(Directions) Give back the full listing, character for character, with no pictures.

[start]

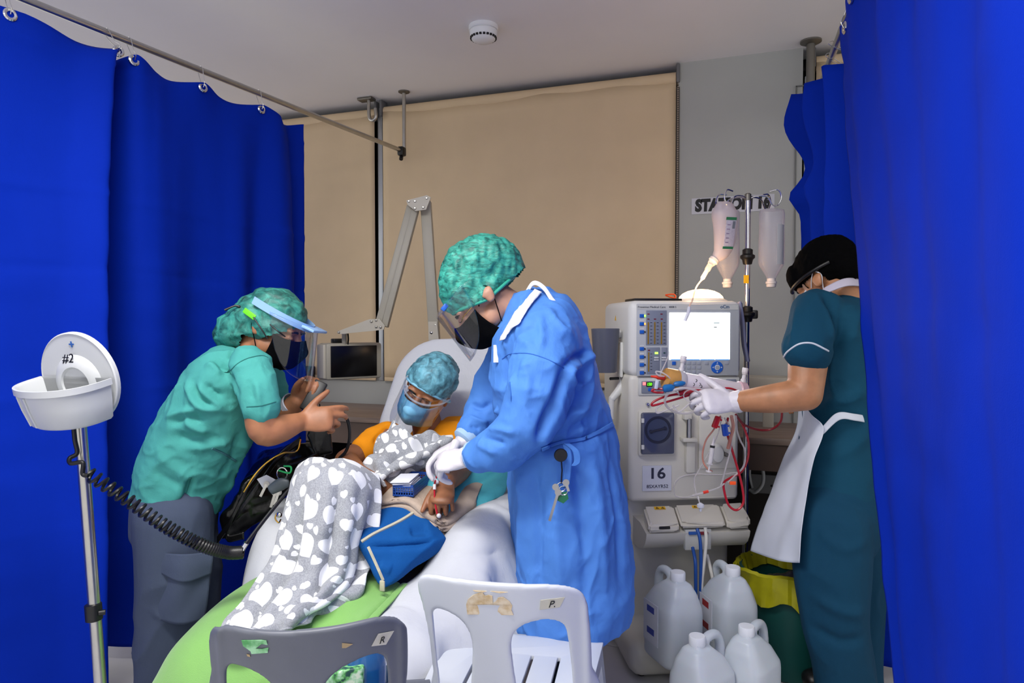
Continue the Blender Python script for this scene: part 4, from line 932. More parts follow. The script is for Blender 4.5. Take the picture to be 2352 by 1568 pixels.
for sgn in (-1, 1):
    for dy in (-1, 1):
        e = RT * sgn * .9 + FH * dy * .45
        g = G(); g.tube([q - Z * .008, q + e * .03 + Z * .004, q + e * .075 - Z * .002, q + e * .095 - Z * .035, q + e * .115 - Z * .04, q + e * .13 - Z * .01, q + e * .118 + Z * .022, q + e * .085 + Z * .02], .0032, 8, 5); g.build('hook', M_chrome, ip)
g = G(); g.lathe([(.0135, -.012), (.0135, .014), (.009, .018)], q, n=18); g.build('top_cap', M_dsteel, ip)
g = G(); c = P(1714, 641, 2.845); g.box(c, (.02, .004, .034), rot=np.column_stack((RT, FH, Z))); wl = g.build('warning_label', mat('warning_yellow', 'e8b411', .5), ip)
M_bot = clear('bottle_plastic', 'd4d4e0', .25, .28, (.93, .93, .97)); M_capw = mat('bottle_cap', 'd9d3d4', .45)
def sheet_label(c, r, w, h, m, name, par, a0):
    g = G(); rows = []
    for z in (h / 2, -h / 2):
        rows += [c + (-FH * math.cos(a) + RT * math.sin(a)) * r + Z * z for a in np.linspace(a0 - w / 2, a0 + w / 2, 9)]
    g.grid(rows, 9, 2, .0006); return g.build(name, m, par)
def iv_bottle(cx, ytop, ybot, t, label, r=.052, flat=.75, water=.6):
    top = P(cx, ytop, t); bot = P(cx, ybot, t); L = top.z - bot.z; c = Vector((top.x, top.y, bot.z))
    th = thing('infusion_bottle', label, 'bottle', bot, 'infusion bottles on the pole')
    prof = [(.018, .105 * L), (.02, .13 * L), (.03, .18 * L), (r * .92, .27 * L), (r, .31 * L), (r, .6 * L), (r * .97, .75 * L), (r, .93 * L), (r * .93, .975 * L), (r * .7, .985 * L), (.004, .96 * L)]
    g = G(); g.rings([[c + RT * rr * math.copysign(abs(math.cos(a)) ** .85, math.cos(a)) + FH * rr * flat * math.sin(a) + Z * z for a in np.linspace(0, 2 * math.pi, 37)[:-1]] for rr, z in prof]); g.build('body', M_bot, th)
    g = G(); g.lathe([(.017, 0), (.019, .004), (.019, .04 * L), (.022, .045 * L), (.022, .07 * L), (.017, .075 * L), (.017, .11 * L)], c, n=24); g.build('cap', M_capw, th)
    g = G(); g.tube([Vector((c.x, c.y, top.z)) + RT * .008 - Z * .012, top + Z * .012, Vector((c.x, c.y, top.z)) - RT * .008 - Z * .012], .002, 6, 4); g.build('hanger_loop', M_capw, th)
    return th, c, L
b1, c, L = iv_bottle(1773, 478, 659, 2.82, 'clear infusion bottle hanging alone to the right of the pole')
sheet_label(c + Z * L * .53, .0525 * .9, .9, L * .50, mat('faded_label', 'c9cbd0', .6, alpha=.75), 'label_sheet', b1, .55)
b2, c, L = iv_bottle(1672, 480, 660, 2.90, 'clear infusion bottle hanging upright behind the tilted one', r=.05)
b3 = thing('infusion_bottle', 'tilted squeezed infusion bottle with green banded label', 'bottle', P(1640, 605, 2.80), 'infusion bottles on the pole')
g = G(); g.eloft([P(1664, 474, 2.80), P(1664, 490, 2.80), P(1666, 520, 2.80), P(1664, 555, 2.80), P(1657, 578, 2.80), P(1646, 592, 2.80), P(1641, 598, 2.80)], [.04, .052, .049, .043, .034, .022, .016], [.03, .04, .038, .03, .026, .02, .015], FH, n=28, sub=5)
g.build('body', mat('cloudy_plastic', 'cfc6cf', .35, alpha=.6), b3)
ax = nrm(P(1628, 612, 2.8) - P(1643, 594, 2.8))
g = G(); g.lathe([(.017, -.005), (.021, 0), (.021, .012), (.017, .016), (.014, .028)], P(1642, 595, 2.80), ax, 20); g.build('cap', M_capw, b3)
lx = nrm(RT * .97 + FH * .25); lo_ = P(1676, 536, 2.755); lz = nrm(np.array(Z) + .12 * np.array(RT))
g = G(); g.box(lo_, (.044, .003, .13), rot=np.column_stack((lx, np.cross(lz, lx), lz)), bev=.001); lab = g.build('label_sheet', mat('label_pale', 'c3bccb', .6, var=.12, vs=120, alpha=.9), b3)
for dz, ln in ((.060, .012), (-.058, .010)): g = G(); g.box(np.array(lo_) + lz * dz, (.045, .004, ln), rot=np.column_stack((lx, np.cross(lz, lx), lz))); g.build('green_band', mat('label_green', '1d6e45', .5), lab)
for i in range(5): g = G(); g.box(np.array(lo_) + lz * (.035 - i * .018) - lx * .009, (.014, .004, .004), rot=np.column_stack((lx, np.cross(lz, lx), lz))); g.build('print_line', mat('label_print', '8a7a98', .6), lab)
g = G(); g.box(np.array(lo_) + lz * .035 + lx * .013, (.012, .004, .03), rot=np.column_stack((lx, np.cross(lz, lx), lz))); g.build('bar_code', mat('label_print2', '6a6f7a', .6), lab)
M_tubec = clear('tube_clear', 'e8e4e6', .15, .35); M_tubeo = mat('tube_glow', 'e9c8b0', .3, alpha=.7)
dl = thing('drip_line', 'clear drip chamber and line below the tilted bottle', 'drip line', P(1580, 735, 2.5))
g = G(); g.lathe([(.006, 0), (.012, .004), (.012, .03), (.009, .034), (.009, .075), (.006, .08), (.003, .09)], P(1632, 607, 2.79), nrm(P(1610, 645, 2.76) - P(1632, 607, 2.79)), 16); g.build('drip_chamber', M_tubec, dl)
g = G(); g.tube([P(1612, 642, 2.76), P(1602, 655, 2.72), P(1596, 668, 2.6), P(1590, 690, 2.54), P(1584, 702, 2.53), P(1580, 720, 2.52), P(1576, 735, 2.52)], .003, 8, 5); g.build('tube', M_tubeo, dl)
g = G(); g.tube([P(1583, 705, 2.52), P(1581, 718, 2.515), P(1573, 737, 2.515)], [.0065, .007, .006], 10, 4); g.build('clamp', mat('clamp_milky', 'dfe2ee', .4, alpha=.8), dl)
# blue grey plastic sleeve hanging by the pole
ctrl = [[P(1694, 694, 2.72), P(1699, 692, 2.70), P(1705, 695, 2.72)], [P(1700, 740, 2.73), P(1707, 738, 2.70), P(1711, 742, 2.73)], [P(1704, 790, 2.74), P(1711, 790, 2.71), P(1716, 792, 2.74)], [P(1712, 829, 2.74), P(1718, 831, 2.72), P(1723, 829, 2.74)]]
tag(cloth('plastic_sleeve', ctrl, mat('sleeve_lilac', '8f93b4', .35, alpha=.9), nu=12, nv=30, thick=.002, fold=lambda u, v, p: .004 * np.sin(u * 9)), 'lilac grey plastic sleeve hanging beside the dialysis screen', 'sleeve')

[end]

(Task response)
Continue the Blender Python script for this scene: part 4, from line 932. More parts follow. The script is for Blender 4.5. Take the picture to be 2352 by 1568 pixels.
for sgn in (-1, 1):
    for dy in (-1, 1):
        e = RT * sgn * .9 + FH * dy * .45
        g = G(); g.tube([q - Z * .008, q + e * .03 + Z * .004, q + e * .075 - Z * .002, q + e * .095 - Z * .035, q + e * .115 - Z * .04, q + e * .13 - Z * .01, q + e * .118 + Z * .022, q + e * .085 + Z * .02], .0032, 8, 5); g.build('hook', M_chrome, ip)
g = G(); g.lathe([(.0135, -.012), (.0135, .014), (.009, .018)], q, n=18); g.build('top_cap', M_dsteel, ip)
g = G(); c = P(1714, 641, 2.845); g.box(c, (.02, .004, .034), rot=np.column_stack((RT, FH, Z))); wl = g.build('warning_label', mat('warning_yellow', 'e8b411', .5), ip)
M_bot = clear('bottle_plastic', 'd4d4e0', .25, .28, (.93, .93, .97)); M_capw = mat('bottle_cap', 'd9d3d4', .45)
def sheet_label(c, r, w, h, m, name, par, a0):
    g = G(); rows = []
    for z in (h / 2, -h / 2):
        rows += [c + (-FH * math.cos(a) + RT * math.sin(a)) * r + Z * z for a in np.linspace(a0 - w / 2, a0 + w / 2, 9)]
    g.grid(rows, 9, 2, .0006); return g.build(name, m, par)
def iv_bottle(cx, ytop, ybot, t, label, r=.052, flat=.75, water=.6):
    top = P(cx, ytop, t); bot = P(cx, ybot, t); L = top.z - bot.z; c = Vector((top.x, top.y, bot.z))
    th = thing('infusion_bottle', label, 'bottle', bot, 'infusion bottles on the pole')
    prof = [(.018, .105 * L), (.02, .13 * L), (.03, .18 * L), (r * .92, .27 * L), (r, .31 * L), (r, .6 * L), (r * .97, .75 * L), (r, .93 * L), (r * .93, .975 * L), (r * .7, .985 * L), (.004, .96 * L)]
    g = G(); g.rings([[c + RT * rr * math.copysign(abs(math.cos(a)) ** .85, math.cos(a)) + FH * rr * flat * math.sin(a) + Z * z for a in np.linspace(0, 2 * math.pi, 37)[:-1]] for rr, z in prof]); g.build('body', M_bot, th)
    g = G(); g.lathe([(.017, 0), (.019, .004), (.019, .04 * L), (.022, .045 * L), (.022, .07 * L), (.017, .075 * L), (.017, .11 * L)], c, n=24); g.build('cap', M_capw, th)
    g = G(); g.tube([Vector((c.x, c.y, top.z)) + RT * .008 - Z * .012, top + Z * .012, Vector((c.x, c.y, top.z)) - RT * .008 - Z * .012], .002, 6, 4); g.build('hanger_loop', M_capw, th)
    return th, c, L
b1, c, L = iv_bottle(1773, 478, 659, 2.82, 'clear infusion bottle hanging alone to the right of the pole')
sheet_label(c + Z * L * .53, .0525 * .9, .9, L * .50, mat('faded_label', 'c9cbd0', .6, alpha=.75), 'label_sheet', b1, .55)
b2, c, L = iv_bottle(1672, 480, 660, 2.90, 'clear infusion bottle hanging upright behind the tilted one', r=.05)
b3 = thing('infusion_bottle', 'tilted squeezed infusion bottle with green banded label', 'bottle', P(1640, 605, 2.80), 'infusion bottles on the pole')
g = G(); g.eloft([P(1664, 474, 2.80), P(1664, 490, 2.80), P(1666, 520, 2.80), P(1664, 555, 2.80), P(1657, 578, 2.80), P(1646, 592, 2.80), P(1641, 598, 2.80)], [.04, .052, .049, .043, .034, .022, .016], [.03, .04, .038, .03, .026, .02, .015], FH, n=28, sub=5)
g.build('body', mat('cloudy_plastic', 'cfc6cf', .35, alpha=.6), b3)
ax = nrm(P(1628, 612, 2.8) - P(1643, 594, 2.8))
g = G(); g.lathe([(.017, -.005), (.021, 0), (.021, .012), (.017, .016), (.014, .028)], P(1642, 595, 2.80), ax, 20); g.build('cap', M_capw, b3)
lx = nrm(RT * .97 + FH * .25); lo_ = P(1676, 536, 2.755); lz = nrm(np.array(Z) + .12 * np.array(RT))
g = G(); g.box(lo_, (.044, .003, .13), rot=np.column_stack((lx, np.cross(lz, lx), lz)), bev=.001); lab = g.build('label_sheet', mat('label_pale', 'c3bccb', .6, var=.12, vs=120, alpha=.9), b3)
for dz, ln in ((.060, .012), (-.058, .010)): g = G(); g.box(np.array(lo_) + lz * dz, (.045, .004, ln), rot=np.column_stack((lx, np.cross(lz, lx), lz))); g.build('green_band', mat('label_green', '1d6e45', .5), lab)
for i in range(5): g = G(); g.box(np.array(lo_) + lz * (.035 - i * .018) - lx * .009, (.014, .004, .004), rot=np.column_stack((lx, np.cross(lz, lx), lz))); g.build('print_line', mat('label_print', '8a7a98', .6), lab)
g = G(); g.box(np.array(lo_) + lz * .035 + lx * .013, (.012, .004, .03), rot=np.column_stack((lx, np.cross(lz, lx), lz))); g.build('bar_code', mat('label_print2', '6a6f7a', .6), lab)
M_tubec = clear('tube_clear', 'e8e4e6', .15, .35); M_tubeo = mat('tube_glow', 'e9c8b0', .3, alpha=.7)
dl = thing('drip_line', 'clear drip chamber and line below the tilted bottle', 'drip line', P(1580, 735, 2.5))
g = G(); g.lathe([(.006, 0), (.012, .004), (.012, .03), (.009, .034), (.009, .075), (.006, .08), (.003, .09)], P(1632, 607, 2.79), nrm(P(1610, 645, 2.76) - P(1632, 607, 2.79)), 16); g.build('drip_chamber', M_tubec, dl)
g = G(); g.tube([P(1612, 642, 2.76), P(1602, 655, 2.72), P(1596, 668, 2.6), P(1590, 690, 2.54), P(1584, 702, 2.53), P(1580, 720, 2.52), P(1576, 735, 2.52)], .003, 8, 5); g.build('tube', M_tubeo, dl)
g = G(); g.tube([P(1583, 705, 2.52), P(1581, 718, 2.515), P(1573, 737, 2.515)], [.0065, .007, .006], 10, 4); g.build('clamp', mat('clamp_milky', 'dfe2ee', .4, alpha=.8), dl)
# blue grey plastic sleeve hanging by the pole
ctrl = [[P(1694, 694, 2.72), P(1699, 692, 2.70), P(1705, 695, 2.72)], [P(1700, 740, 2.73), P(1707, 738, 2.70), P(1711, 742, 2.73)], [P(1704, 790, 2.74), P(1711, 790, 2.71), P(1716, 792, 2.74)], [P(1712, 829, 2.74), P(1718, 831, 2.72), P(1723, 829, 2.74)]]
tag(cloth('plastic_sleeve', ctrl, mat('sleeve_lilac', '8f93b4', .35, alpha=.9), nu=12, nv=30, thick=.002, fold=lambda u, v, p: .004 * np.sin(u * 9)), 'lilac grey plastic sleeve hanging beside the dialysis screen', 'sleeve')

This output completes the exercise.